La educación, instrumento indispensable para que haya lectores, no es nunca suficiente para crear adictos, gustadores de libros. Porque la educación es siempre una imposición, un conocimiento obligado, y la lectura es básicamente un vicio, aunque tenga la apariencia de una práctica que merece el encomio social. Cuando el ciudadano común perciba que la relación entre los hombres y los libros no es nunca sana, que constituye un tráfico en el que comparecen inquietantes fantasmas, que en esa frecuentación se corren riesgos y se hacen a veces descubrimientos bochornosos sobre uno mismo y los otros, empezará a husmear con curiosidad las librerías.

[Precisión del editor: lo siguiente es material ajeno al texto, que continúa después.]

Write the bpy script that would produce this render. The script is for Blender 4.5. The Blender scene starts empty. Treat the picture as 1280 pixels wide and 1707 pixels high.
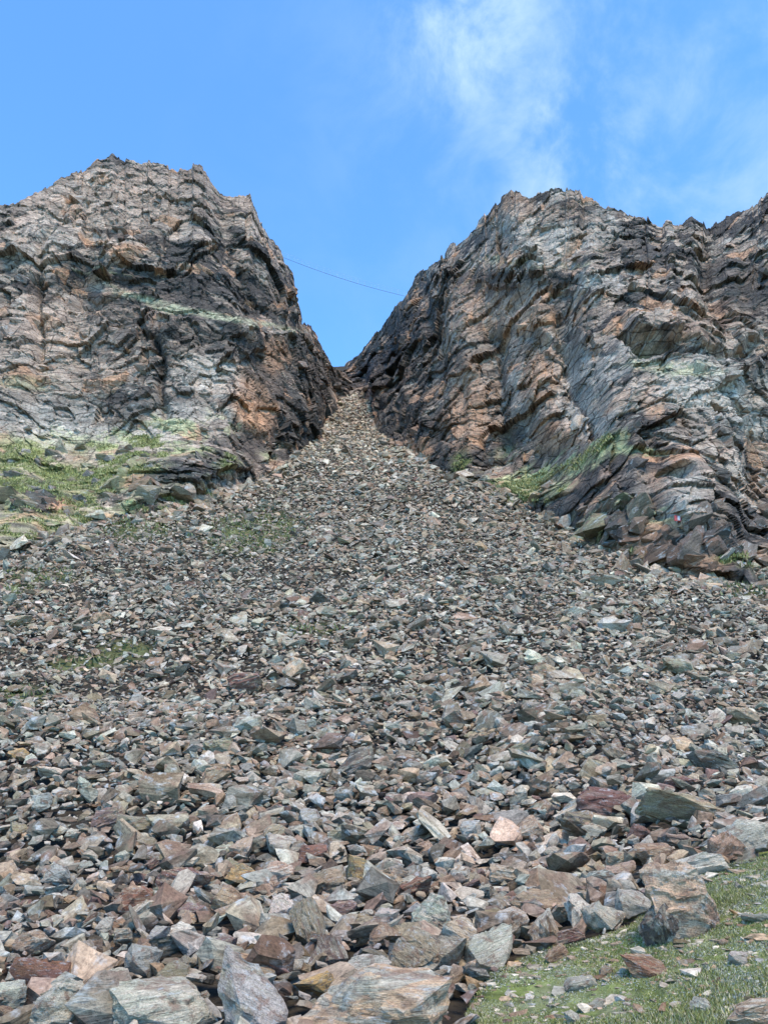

Por eso hace tanta falta que algo, alguien, desde esos mismos medios masivos a los que el gran público acude - muy legítimamente, por lo demás - en busca de compensación y entretenimiento, huyendo de la rutina y la sordidez de cada día, lo induzca a buscar también de otra manera, en otra parte, esa otra vida que le hace falta para defenderse mejor, sufrir menos, poblar el vacío y colorear la grisura que lo rodea. En su inconspIcua y simpática manera, Bernard Pivot cumplió esa función admirablemente y ojalá muchos otros, en muchas partes, siguieran su ejemplo.